A lot of people have difficulty understanding the Trinity, so I will give you the Orthodox rundown.
First off, the biggest issue people with the Trinity is that they don't see how it is meaningfully different from Tritheism (the heresy of three Gods). I will explain that do you: though the Father, the Son and the Holy Spirit are three distinct existences of God, they have one essence, will and action among them. Everything God does is From the Father, By the Son, and in the Holy Spirit. When you take an action, let's say, reading a book: the book comes from somewhere, and read is reading in somewhere else (like your room), but read BY you. Generally, you only do the by, the from, or the in. God does all three, he is completely self-sufficient.
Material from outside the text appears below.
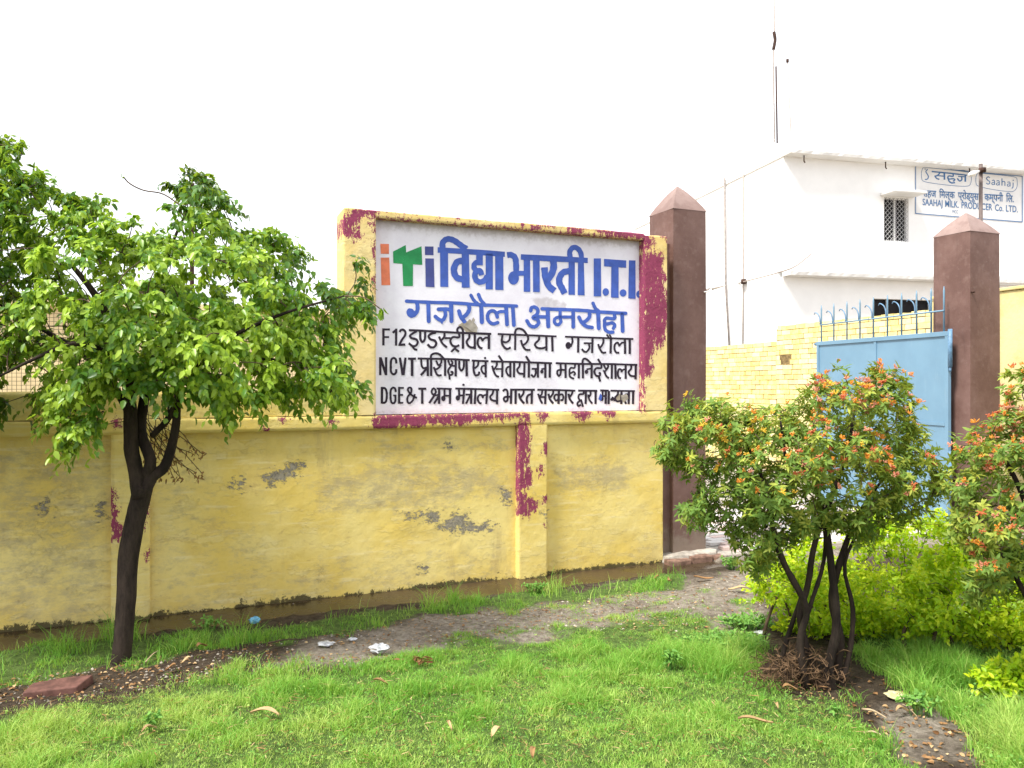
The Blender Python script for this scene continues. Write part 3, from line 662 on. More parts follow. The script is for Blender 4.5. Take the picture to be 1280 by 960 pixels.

Now, let's look at how the Son is begotten: this means, that the existence of the Son is eternal, but it is predicated upon the Father's existence, that is the Father furnishes the Son's existence, but he always has. The Spirit's existence is also furnished by the Father, in that the Spirit proceeds from the Father (he is channeled through the Son, but his existence is endowed from the Father). That means that the Father is the bedrock of the entire Trinity. In Roman Catholicism, God's essence is the bedrock, the principle of the Trinity; in Orthodoxy, the Father is the principle (so in a way, Orthodoxy is more existentialist, since the existence of the Father is principle, instead of the essence of the Trinity)
Each person of the Trinity is a distinct existence of one essence, sort of like how if you went back in time and met yourself, there would be two existences of you at the same time, but they'd both be you. Latin terminology would be three subsistences of one substance.